Belediye binasından sallandırdıkları pankartla yoksulluğa, savaşa ve şiddete karşı örgütlü mücadeleye devam edeceklerini ilan eden Genel-İş 7 No’lu Şube Kadın Komitesi adına Şube Başkanı Özgür Genç açıklama yaptı.
“Mirabel kardeşlerin ölümünden onlarca yıl sonra bugün, Türkiye’de ve dünyada kadına yönelik şiddetin devlet şiddetiyle nasıl iç içe geçtiğini görüyoruz” diyen Genç, Cumhuriyetin 100. yılında doğrudan devlet tarafından örgütlenen baskı ve şiddetle, yasaklara değindi. Genç, Orta Vadeli Program, kalkınma planları ve bütçe tasarımıyla işçi ve emekçilere daha çok sömürü, daha çok baskı, daha çok hak gaspının vaat edildiğini dile getirdi.

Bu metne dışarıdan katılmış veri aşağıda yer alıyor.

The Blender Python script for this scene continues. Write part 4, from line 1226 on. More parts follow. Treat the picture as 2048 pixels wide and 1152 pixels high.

“HAKLARIMIZ BİR BİR YOK EDİLİYOR”
AKP’nin 2002’den beri kadınların yaşam haklarını, devlet tarafından korunma haklarını, eşit ve özgür bireyler olarak ve laik bir sistemde yaşamlarını sürdürme haklarını tek tek yok ettiğini söyleyen Genç, “Eşitlik, özgürlük, insan hakkı adına anayasal düzen içinde ne kadar hakkımız varsa bir bir yok ediliyor” dedi.
Silahlanmaya ayrılan bütçenin kadınlara ayrılmadığını söyleyen Genç, “İki emperyalist blok arasında Orta Doğu’daki bu çatışma ortamından siyasal ve ekonomik rant elde etme peşinde katliamlara suç ortaklığı yapıyor” şeklinde konuştu.
“İŞÇİ SINIFI OLARAK ÖRGÜTLÜ GÜCÜMÜZLE MÜCADELE EDECEĞİZ”
Dünyada ve Türkiye’de işçi ve emekçi kadınların mücadelelerine de dikkat çeken Genç, “Savaşa, şiddete, eşitsizliğe, yoksulluğa ve kadın düşmanı politikalara karşı başta biz işçi kadınlar olmak üzere bütün bir işçi sınıfı olarak örgütlü gücümüzle mücadele edeceğiz” dedi. Genç son olarak, toplu iş sözleşmesine ekledikleri şiddete karşı koruma maddelerini eksiksiz uygulanmasını, her iş yerine kreş ve Bornova sığınma evinin açılmasını, ILO 190’ın imzalanması ve İstanbul Sözleşmesi ve 6284 sayılı yasanın uygulanmasını istedi.
“KADINA YÖNELİK ŞİDDETE KARŞI AYAKTAYIZ”
Ardından Bornova Belediyesi Kadın Aile Müdürlüğü ve Yazarlar Derneği adına İş Yeri Temsilcisi Berrin Burakçı Bağış açıklama yaptı. Sosyal Politikalar Bakanlığı’na seslenen Bağış, Nahide Opuz davasını hatırlatarak, “Opuz davası, AHİM’in şiddete karşı vatandaşını korumadığı gerekçesiyle bir devleti mahkum ettiği ilk davadır. Nahide Opuz ‘Eve geldim yemek yoktu’ gerekçesiyle şiddet görmüştü. Bu cümle sözleşmeye toplumsal cinsiyet rolleri şiddete gerekçe olamaz şeklinde girdi. Bugün hale biz dünyanın dört köşesinde kadınlar, sistematik bir şekilde süren kadına yönelik şiddete karşı ayaktayız. Aile ve Sosyal Hizmetler Bakanlığına sesleniyoruz; İstanbul Sözleşmesi’nden vazgeçmiyoruz. İstanbul Sözleşmesi’ni uygulayın” dedi. Ardından Uğur Mumcu Kültür Merkezi’nde işçi kadın fotoğraf sergi açılışı yapıldı.